While we were fuming, Bush withheld key documents

By The News Jun 29, 2007

Yesterday’s headlines were bombarded with news about the Supreme Court ruling on race in public school assignments, and some of us might have missed this. Yesterday too, Bush stonewalled important documents about the firing of those U.S. attorneys that has Attorney General Alberto Gonzales and Bush stepping deeper into corruption quicksand. The Associated Press reported:

President Bush, in a constitutional showdown with Congress, claimed executive privilege Thursday and rejected demands for White House documents and testimony about the firing of U.S. attorneys. His decision was denounced as "Nixonian stonewalling" by the chairman of the Senate Judiciary Committee. Bush rejected subpoenas for documents from former presidential counsel Harriet Miers and former political director Sara Taylor.
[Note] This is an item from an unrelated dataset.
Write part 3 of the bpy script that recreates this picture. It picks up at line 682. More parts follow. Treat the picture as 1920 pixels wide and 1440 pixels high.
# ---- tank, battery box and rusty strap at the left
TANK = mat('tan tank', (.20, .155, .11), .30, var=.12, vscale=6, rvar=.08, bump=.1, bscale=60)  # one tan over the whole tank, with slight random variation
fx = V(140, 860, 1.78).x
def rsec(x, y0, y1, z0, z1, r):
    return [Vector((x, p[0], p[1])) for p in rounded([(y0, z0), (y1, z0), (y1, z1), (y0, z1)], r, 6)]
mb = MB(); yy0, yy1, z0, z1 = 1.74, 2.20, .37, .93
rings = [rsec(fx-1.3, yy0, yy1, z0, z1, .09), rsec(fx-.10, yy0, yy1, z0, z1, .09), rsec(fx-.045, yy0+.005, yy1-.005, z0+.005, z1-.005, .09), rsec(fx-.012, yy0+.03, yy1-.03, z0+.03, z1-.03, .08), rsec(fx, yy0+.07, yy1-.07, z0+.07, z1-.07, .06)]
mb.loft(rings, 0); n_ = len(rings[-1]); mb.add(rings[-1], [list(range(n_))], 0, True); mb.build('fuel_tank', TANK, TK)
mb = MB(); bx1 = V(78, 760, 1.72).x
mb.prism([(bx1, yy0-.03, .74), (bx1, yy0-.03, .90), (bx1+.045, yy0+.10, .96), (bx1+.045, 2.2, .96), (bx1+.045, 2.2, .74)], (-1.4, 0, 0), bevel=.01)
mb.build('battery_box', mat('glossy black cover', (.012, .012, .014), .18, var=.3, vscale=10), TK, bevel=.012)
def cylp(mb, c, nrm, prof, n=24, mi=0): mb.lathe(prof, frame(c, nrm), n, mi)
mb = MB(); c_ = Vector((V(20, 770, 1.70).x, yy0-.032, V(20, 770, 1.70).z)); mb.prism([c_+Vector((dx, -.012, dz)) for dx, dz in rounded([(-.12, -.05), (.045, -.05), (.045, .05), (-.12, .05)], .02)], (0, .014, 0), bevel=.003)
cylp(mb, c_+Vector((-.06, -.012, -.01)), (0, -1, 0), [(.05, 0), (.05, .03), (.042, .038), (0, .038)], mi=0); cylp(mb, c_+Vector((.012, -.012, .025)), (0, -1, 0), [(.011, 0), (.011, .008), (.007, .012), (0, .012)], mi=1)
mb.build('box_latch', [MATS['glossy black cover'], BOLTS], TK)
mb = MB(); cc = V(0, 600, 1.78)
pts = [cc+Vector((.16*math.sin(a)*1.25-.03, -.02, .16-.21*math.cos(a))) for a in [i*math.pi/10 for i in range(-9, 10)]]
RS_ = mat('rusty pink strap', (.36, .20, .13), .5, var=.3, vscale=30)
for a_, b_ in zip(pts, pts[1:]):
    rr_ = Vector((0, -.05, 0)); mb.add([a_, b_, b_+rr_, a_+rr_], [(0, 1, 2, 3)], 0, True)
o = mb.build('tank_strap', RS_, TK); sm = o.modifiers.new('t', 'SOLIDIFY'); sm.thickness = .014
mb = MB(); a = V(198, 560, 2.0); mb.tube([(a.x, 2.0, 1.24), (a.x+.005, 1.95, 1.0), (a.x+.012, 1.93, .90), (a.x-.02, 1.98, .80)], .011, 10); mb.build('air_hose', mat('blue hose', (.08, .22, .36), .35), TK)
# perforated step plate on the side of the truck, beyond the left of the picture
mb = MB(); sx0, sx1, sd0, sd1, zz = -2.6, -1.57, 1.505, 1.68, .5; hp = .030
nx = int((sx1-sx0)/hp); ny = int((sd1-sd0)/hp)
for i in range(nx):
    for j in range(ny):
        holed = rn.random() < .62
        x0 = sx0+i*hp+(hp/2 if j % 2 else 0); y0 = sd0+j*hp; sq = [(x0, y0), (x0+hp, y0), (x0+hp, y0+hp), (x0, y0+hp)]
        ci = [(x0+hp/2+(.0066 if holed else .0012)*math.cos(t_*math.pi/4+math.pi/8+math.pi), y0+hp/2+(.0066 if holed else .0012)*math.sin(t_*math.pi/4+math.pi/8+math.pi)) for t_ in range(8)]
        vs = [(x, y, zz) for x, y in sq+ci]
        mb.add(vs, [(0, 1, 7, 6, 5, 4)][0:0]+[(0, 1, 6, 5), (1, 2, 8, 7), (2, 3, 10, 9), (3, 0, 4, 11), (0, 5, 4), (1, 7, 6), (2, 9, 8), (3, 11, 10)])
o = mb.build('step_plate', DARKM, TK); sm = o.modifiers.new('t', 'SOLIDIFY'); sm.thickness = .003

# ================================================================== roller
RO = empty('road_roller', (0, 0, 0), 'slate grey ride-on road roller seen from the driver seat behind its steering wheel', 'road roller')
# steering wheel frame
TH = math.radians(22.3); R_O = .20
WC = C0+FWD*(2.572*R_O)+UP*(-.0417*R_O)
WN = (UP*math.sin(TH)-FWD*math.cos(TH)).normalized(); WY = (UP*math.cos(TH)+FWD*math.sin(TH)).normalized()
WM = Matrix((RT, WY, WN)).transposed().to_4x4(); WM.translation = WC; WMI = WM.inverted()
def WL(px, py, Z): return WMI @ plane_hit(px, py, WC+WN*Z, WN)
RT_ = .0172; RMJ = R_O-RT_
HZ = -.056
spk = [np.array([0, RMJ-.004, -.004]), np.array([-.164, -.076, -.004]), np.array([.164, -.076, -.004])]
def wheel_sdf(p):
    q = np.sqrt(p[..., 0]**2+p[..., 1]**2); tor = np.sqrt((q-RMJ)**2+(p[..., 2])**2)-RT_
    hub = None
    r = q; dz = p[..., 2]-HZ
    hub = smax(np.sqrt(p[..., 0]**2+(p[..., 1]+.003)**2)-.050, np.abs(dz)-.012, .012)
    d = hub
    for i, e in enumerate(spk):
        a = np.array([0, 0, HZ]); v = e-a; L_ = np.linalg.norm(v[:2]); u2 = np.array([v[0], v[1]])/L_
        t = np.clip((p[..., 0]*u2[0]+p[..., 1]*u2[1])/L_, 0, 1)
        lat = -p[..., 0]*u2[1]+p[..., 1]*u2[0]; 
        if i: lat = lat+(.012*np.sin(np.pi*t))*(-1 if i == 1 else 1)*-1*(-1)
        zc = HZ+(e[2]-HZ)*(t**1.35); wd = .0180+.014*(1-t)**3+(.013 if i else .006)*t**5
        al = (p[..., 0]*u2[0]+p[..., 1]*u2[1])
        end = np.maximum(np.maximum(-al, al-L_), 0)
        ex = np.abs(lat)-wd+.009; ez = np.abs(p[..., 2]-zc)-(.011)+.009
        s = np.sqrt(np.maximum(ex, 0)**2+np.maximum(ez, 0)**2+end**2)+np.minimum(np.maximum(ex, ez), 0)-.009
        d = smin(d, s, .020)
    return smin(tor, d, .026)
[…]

The White House made clear neither one would testify next month, as directed by the subpoenas. Presidential counsel Fred Fielding said Bush had made a reasonable attempt at compromise but Congress forced the confrontation by issuing subpoenas. "With respect, it is with much regret that we are forced down this unfortunate path which we sought to avoid by finding grounds for mutual accommodation." The assertion of executive privilege was the latest turn in increasingly hostile standoffs between the administration and the Democratic-controlled Congress over the Iraq war, executive power, the war on terror and Vice President Dick Cheney’s authority. A day earlier, the Senate Judiciary Committee delivered subpoenas to the offices of Bush, Cheney, the national security adviser and the Justice Department about the administration’s warrantless wiretapping program.

And many of us are so distracted by all the other mess happening in the Courts and with immigration, that we can hardly see too how Bush is reversing every major ethical standard created out of past, political disasters.